Here the Pakistanis came across a dryer and more puritanical strand of Islam and by the early 1980s, much of the country’s urban middle and lower-middle-classes had begun to shun their folk pasts.

This past, it was believed, was not suitable to sustain the kind of economic tendencies that more and more Pakistanis were now embroiled in, especially after earning in Riyals and Dirhams.

The nature of the new money that began to pour into Pakistan from the pockets of those who had worked in or were still working in oil-rich Arab countries was such that it came with an undeclared condition: This money will only benefit you if you mend your distorted religious beliefs.

Since society was becoming polarised into groups that would prefer to only interact with their own kind, pragmatism demanded that one (even superficially) adopt the faith of those with money to spend and invest.

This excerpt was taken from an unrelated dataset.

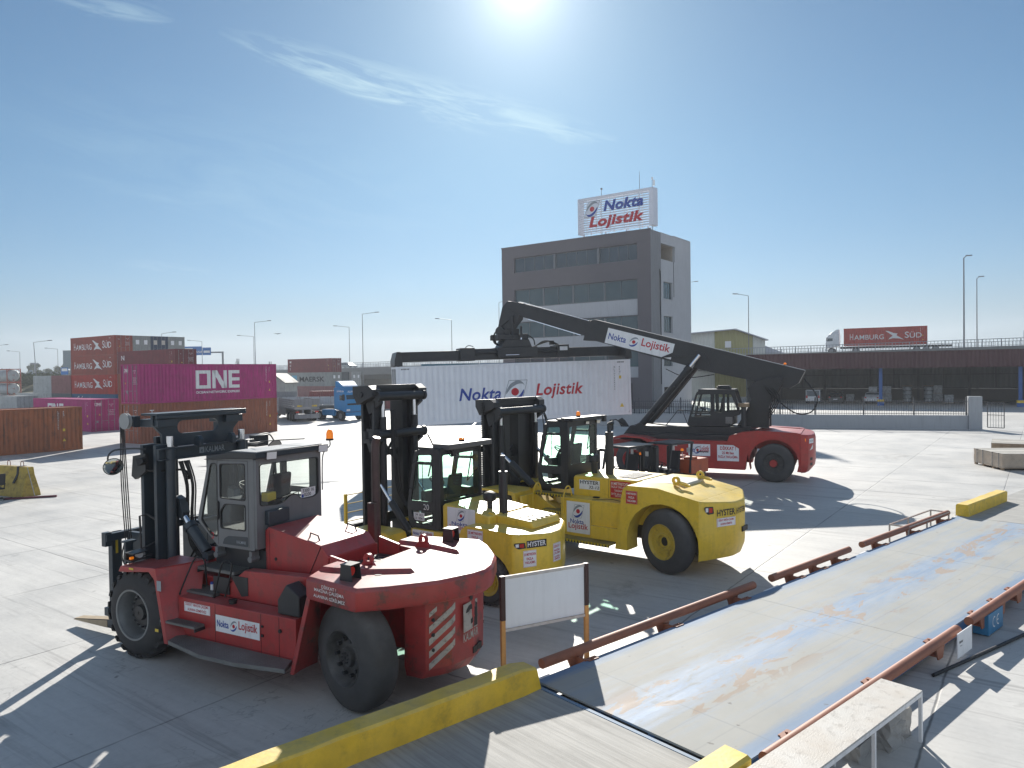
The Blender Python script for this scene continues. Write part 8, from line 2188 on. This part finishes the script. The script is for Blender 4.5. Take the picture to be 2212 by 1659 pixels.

When most Pakistanis came into contact with their Arab employers, they were initially disoriented by what they saw and felt was a somewhat dry strand of the faith.

Never before had the Pakistani working and middle-class folk (who managed to travel to countries like Saudi Arabia and the UAE in the 1970s), made the kind of money that they began to make in those spiritually dry but materially rich lands of the limousine-driving Arabs.

However, more than these Pakistanis being persuaded to give up their old version of the faith and take up what their Arab paymasters insisted was ‘true Islam,’ it was the money that they made and the sudden rise in their social status back home, is what convinced them to shed their old beliefs.

After all, the old beliefs now reminded these Pakistanis of days that may have been more fun and open-ended, but these were also days when they had struggled to own their own TV set, freezer, air-conditioning unit and refrigerator.

In other words, the shedding of folk traditions and the adoption of a new strain of the faith also became a kind of a badge exhibiting a person’s enhanced economic status and social standing.

Nevertheless, in the last three decades, this is changing. But to what? For this one will have to find out what spiritual exhibition and disposition is now guaranteeing economic well-being.